LILY PRILLINGER
"Juvenilia"

Work completed as an undergraduate student 1994-1997.
various media, various sizes

  image library

The paintings, sculptures, illustrations, and comic strips that comprise the 'juvenilia' portion of my website are selections from a body of work I created while I was an undergraduate student at Princeton University. While I was there I became involved with the Program in Visual Arts, and I took advantage of the resources and facilities it provided. I particularly enjoyed my classes with painter, John Obuck, and sculptor, James Seawright, whose individual interests in art helped shape my own. Their generosity of spirit and support for my "work" fortified my enthusiasm for (and confidence in) my own artistic production. While Princeton is a not exactly an art school, my experience of the Visual Arts Department was extraordinarily enriching, largely because of the instructors. I formally majored in Art History through the Art and Archaeology Department.

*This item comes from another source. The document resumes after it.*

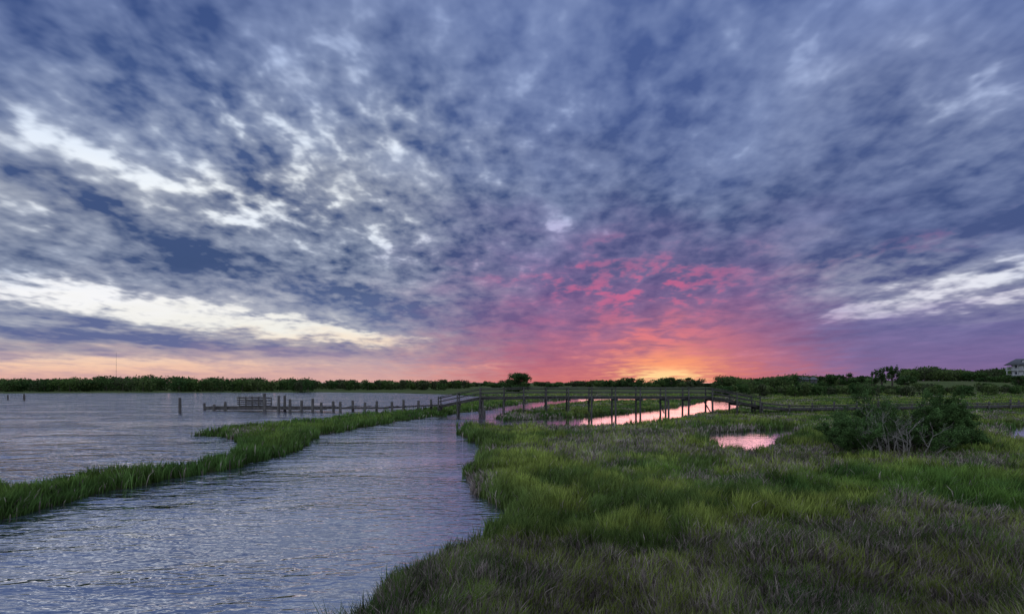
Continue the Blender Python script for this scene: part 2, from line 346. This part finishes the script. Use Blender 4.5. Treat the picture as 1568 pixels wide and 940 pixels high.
# ---------------------------------------------------------------- foreground shrubs (half dead)
def shrub(name,cx,cy,rx,ry,hh,nst,dead,lean=0.0,dens=1.0,tone0=1.0,up=0.0):
    zb=groundz(cx,cy); e=empty(name,(cx,cy,zb)); f=Fol(); g=Geo()
    def grow(p,d,L,r,lv,isdead):
        pts=[p];rad=[r]; q=Vector(p); d=Vector(d)
        for i in range(4):
            d=(d+Vector((random.uniform(-.3,.3),random.uniform(-.3,.3),random.uniform(-.10,.24)))).normalized()
            q=q+d*L/4; pts.append(tuple(q)); rad.append(r*(1-.18*(i+1)))
        g.tube(pts,rad,4 if lv else 5)
        if lv<3:
            for k in range(random.choice((3,4)) if lv<2 else 3):
                b=Vector(pts[random.randint(1,4)]); dd=(d+Vector((random.uniform(-1,1),random.uniform(-1,1),random.uniform(-.4,.7)))).normalized()
                grow(tuple(b),dd,L*random.uniform(.45,.7),r*.5,lv+1,isdead)
        if lv>=2 and not isdead:
            tone=random.uniform(.6,1.5)*tone0; c=(0.055*tone,0.10*tone,0.035*tone); n=int(26*dens)
            f.add(pts[-1],(.17,.17,.14),n,.032,c,nxt(),shell=.1); f.add(pts[2],(.13,.13,.1),n//2,.032,c,nxt(),shell=.1)
    for i in range(nst):
        a=random.uniform(0,2*math.pi); k=math.sqrt(random.random())
        p=(math.cos(a)*rx*k*.55,math.sin(a)*ry*k*.55,0); isd=random.random()<dead
        d=(math.cos(a)*.7*k*(1-up)+lean,math.sin(a)*.7*k*(1-up),1.0-.3*k)
        L=hh*random.uniform(.5,.66)*(1.08 if isd else 1.0)*(1-.25*k)
        grow(p,d,L,.026,0,isd)
    g.out('branches',M_twig if dead>.4 else M_bark,e)
    if f.V: f.out('leaves',e)
random.seed(11)
shrub('dead_shrub',at(1375,21.0),21.0,3.0,.8,1.95,28,.85,0,1.0,1.3)
shrub('myrtle_shrub',at(1340,22.3),22.3,1.9,1.1,2.2,28,.2,0,1.0,1.3)
shrub('myrtle_shrub',at(1350,22.6),22.6,.5,.5,3.0,6,.1,0,1.0,1.2,.7)
shrub('myrtle_shrub',at(1300,21.5),21.5,1.1,.8,1.6,14,.1,0,1.0,1.3)
shrub('myrtle_shrub',at(1440,22.0),22.0,.75,.6,2.4,28,.0,0,2.0,1.2,.4)
shrub('myrtle_shrub',at(1400,22.6),22.6,1.3,.8,1.8,16,.2,0,1.0,1.2)
shrub('myrtle_shrub',at(1475,23),23,1.2,.8,0.9,9,.1,0,1.0,1.4)
# ---------------------------------------------------------------- footbridge
def bridge():
    e=empty('wooden_footbridge'); dk=Geo(); rl=Geo(); pl=Geo()
    path=[(-7.2,49.5,0.90),(-3.0,48,1.78),(2.5,47.6,1.86),(18.6,47.6,1.84),(23.6,48.6,0.95)]
    W=1.5
    def pt(x):
        for a,b in zip(path[:-1],path[1:]):
            if a[0]<=x<=b[0]+1e-6:
                k=(x-a[0])/(b[0]-a[0]); return tuple(a[i]+k*(b[i]-a[i]) for i in range(3))
    xs=[-7.1,-5.2,-3.0,-0.75,1.1,3.2,5.25,7.4,9.6,11.9,14.25,16.4,18.6,21.1,23.5]
    for a,b in zip(path[:-1],path[1:]):
        n=int((Vector(b)-Vector(a)).length/0.16)
        for i in range(n):
            k=(i+.5)/n; x,y,z=[a[j]+k*(b[j]-a[j]) for j in range(3)]
            dk.beam((x,y-.05,z+random.uniform(-.004,.004)),(x,y+W+.05,z),.14,.045)
        for off in(0.04,W-.04):
            dk.beam((a[0],a[1]+off,a[2]-.13),(b[0],b[1]+off,b[2]-.13),.07,.19)
    for off in(-.10,W+.10):
        for i,x in enumerate(xs):
            px,py,pz=pt(x); tilt=random.uniform(-.05,.05)
            pl.tube([(px+tilt,py+off,-.9),(px,py+off,pz-.3),(px,py+off,pz+.86+random.uniform(0,.08))],[.095,.085,.055],6)
            if i in(2,10) and off<0: pl.tube([(px+.3,py+off,-.9),(px+.26,py+off,pz-.25)],[.1,.09],6)
        for x0,x1 in zip(xs[:-1],xs[1:]):
            a=pt(x0);b=pt(x1)
            o2=off+(.10 if off<0 else -.10)
            rl.beam((a[0],a[1]+off,a[2]+.86),(b[0],b[1]+off,b[2]+.86),.13,.04)
            rl.beam((a[0],a[1]+o2,a[2]+.72),(b[0],b[1]+o2,b[2]+.72),.04,.09)
            rl.beam((a[0],a[1]+o2,a[2]+.38),(b[0],b[1]+o2,b[2]+.38),.04,.09)
    for i,x in enumerate(xs):
        px,py,pz=pt(x); pl.beam((px+.14,py-.3,pz-.31),(px+.14,py+W+.3,pz-.31),.08,.18)
        if i in(2,3,7,10,12): pl.beam((px-.14,py-.1,.35),(px-.14,py+W+.1,pz-.5),.05,.13)
    dk.out('deck',M_wood,e); rl.out('railing',M_wood,e); pl.out('pilings',M_wood,e)
bridge()
def boardwalk():
    e=empty('wooden_boardwalk'); d=Geo(); p=Geo()
    P=[(23.7,48.7,.93),(27,50,.62),(40,53,.6),(60,57,.65),(92,63,.7)]
    for a,b in zip(P[:-1],P[1:]):
        L=(Vector(b)-Vector(a)).length; n=int(L/.17)
        for i in range(n):
            k=(i+.5)/n; x,y,z=[a[j]+k*(b[j]-a[j]) for j in range(3)]
            if random.random()>.03: d.beam((x,y,z),(x,y+1.2,z),.145,.04)
        d.beam((a[0],a[1]+.03,a[2]-.13),(b[0],b[1]+.03,b[2]-.13),.06,.2)
        n=max(1,int(L/2.6))
        for i in range(n):
            k=i/n; x,y,z=[a[j]+k*(b[j]-a[j]) for j in range(3)]
            p.tube([(x,y-.1,-.5),(x+random.uniform(-.05,.05),y-.1,z+random.uniform(.35,.75))],[.1,.085],6)
            p.tube([(x,y+1.3,-.5),(x,y+1.3,z+random.uniform(.1,.55))],[.1,.085],6)
        p.beam((a[0],a[1]-.22,a[2]+.28),(b[0],b[1]-.22,b[2]+.28),.05,.12)
    d.out('deck',M_wood,e); p.out('posts_and_rail',M_wood,e)
boardwalk()
def dock():
    e=empty('wooden_dock'); d=Geo(); p=Geo(); bn=Geo()
    a=(at(313,57),57,.45); b=(at(500,56),56,.5); c=(at(676,52),52,.75)
    def L(q,r,k): return tuple(q[j]+k*(r[j]-q[j]) for j in range(3))
    n=int((b[0]-a[0])/.17)
    for i in range(n):
        x,y,z=L(a,b,(i+.5)/n)
        if random.random()>.08: d.beam((x,y,z+random.uniform(-.01,.01)),(x,y+1.6,z),.145,.05)
    for off in(0,1.5): d.beam((a[0],a[1]+off,a[2]-.17),(b[0],b[1]+off,b[2]-.17),.08,.28)
    d.beam((b[0]-.1,b[1],b[2]-.12),(L(b,c,.55)[0],L(b,c,.55)[1],b[2]-.02),.08,.2)
    d.beam((L(b,c,.5)[0],L(b,c,.5)[1]+1.2,b[2]-.05),(c[0],c[1]+1.2,c[2]+.1),.1,.16)
    n=int((c[0]-b[0])/.17)
    for i in range(n):
        x,y,z=L(b,c,(i+.5)/n)
        if random.random()>.45: d.beam((x,y,z),(x,y+1.3,z+random.uniform(-.05,.05)),.14,.045)
    for u,v in [(313,617),(328,619),(345,615),(405,602),(427,606),(436,605),(444,611),(462,613),(479,610),(492,616),(510,614),(521,615),(540,613),(559,616),(577,614),(600,615),(618,612),(641,613),(660,611)]:
        k=(u-313)/363; Yk=57-5*k+random.choice((-.1,1.6)); x=at(u,Yk)
        p.tube([(x+random.uniform(-.1,.1),Yk,-.9),(x,Yk,zt(v,Yk))],[.16,.135],6)
    x0,x1=at(366,57),at(406,57)
    bn.box((x0,57.0,.5),(x1,58.3,.58))
    for z in(.78,1.0,1.22,1.44): bn.beam((x0-.2,57-.05*z,z),(x1+.2,57-.05*z,z),.05,.12)
    for z in(.78,1.1,1.40): bn.beam((x0,58.35,z),(x1,58.35,z),.05,.12)
    for i in range(5):
        xx=x0+(x1-x0)*i/4
        bn.beam((xx,57.08,.5),(xx,57.08,1.55),.09,.09); bn.beam((xx,58.45,.5),(xx,58.45,1.5),.09,.09)
    bn.beam((x0-.3,57.1,1.58),(x1+.1,57.1,1.58),.22,.05)
    d.out('deck',M_wood,e); p.out('pilings',M_wood,e); bn.out('bench_and_rail',M_wood,e)
dock()
def piling(u,vt,vb,r,name='wooden_piling'):
    x,y=G(u,vb); g=Geo(); g.tube([(x+.03,y,-.9),(x,y,.5),(x-.02,y,zt(vt,y))],[r*1.1,r,r*.92],6); g.out(name,M_wood)
piling(275.5,609,632,.14); piling(37,603,613,.16); piling(12,604,612,.12); piling(736,626,637.5,.1); piling(742,625,638.5,.1)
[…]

As I look back on my experience at Princeton it is easy to become wistful: I see remnants of a past belonging to someone who was seemingly stronger and more fearless about self-expression than I am now -- and perhaps I was a better artist in that way. When I was making things, I had a sense of purpose that I had never experienced in other classes, and this feeling was intoxicating. I didn't really have a concrete set of conceptual concerns or technical interests while I was there, but I was turning over ideas all the time. I feel that my artistic production was provoked largely by the conditions of my environment. Most undergraduate students were in the grip of strictly academic course loads, but the Visual Arts Department was underpopulated and overflowing with supplies, and its studios were large, expansive and bathed in light. The department was a great place to be. Similarly, Princeton was always being remodeled and renovated and as a result the campus was spilling over with found objects and 'ready-made' discarded material, which were rich fodder for sculptures and ad-hoc installations. I was simply delighted to engage with the brute force of images and objects. My projects allowed me to conceptually undermine, challenge, and find meaning in my experiences. I think that art production was just a way for me to further process the raw material of my life. As a result, it was undisciplined, diverse, and passionate.

Back then, there was little physical distinction between having and idea and making that idea into an actual object. It seems that I rarely hesitated in my desire to make an idea real because I never worried about failure, rejection, or criticism. However, as I think about it, that last statement is a romantically artificial construct of who I remember -- or want to remember -- myself to have been. In fact, I think I must have felt like the ultimate, soft embodiment of failure, rejection, and criticism: the art I was making was the resulting product of that anxiety and rage. As a result, the period of time that I was making things at Princeton was very much a response to a feeling of inadequacy and frustration. While I remember feeling incredibly stifled at Princeton, and refused to see myself as part of its cloyingly pampered student-body, I think that sense of being marginalized made me feel more raucous, reactionary and deliriously self-aggrandizing. Princeton was a controlled environment where I could take creative and experimental risks. Like many young adults who are at college, I think had reached a point where I wanted to stop repressing myself, and to shake off the dead skin of youth. Making things wasn't about being a good artist; it was about surviving one's sense of self by re-creating it systematically in the conceptual and practical world.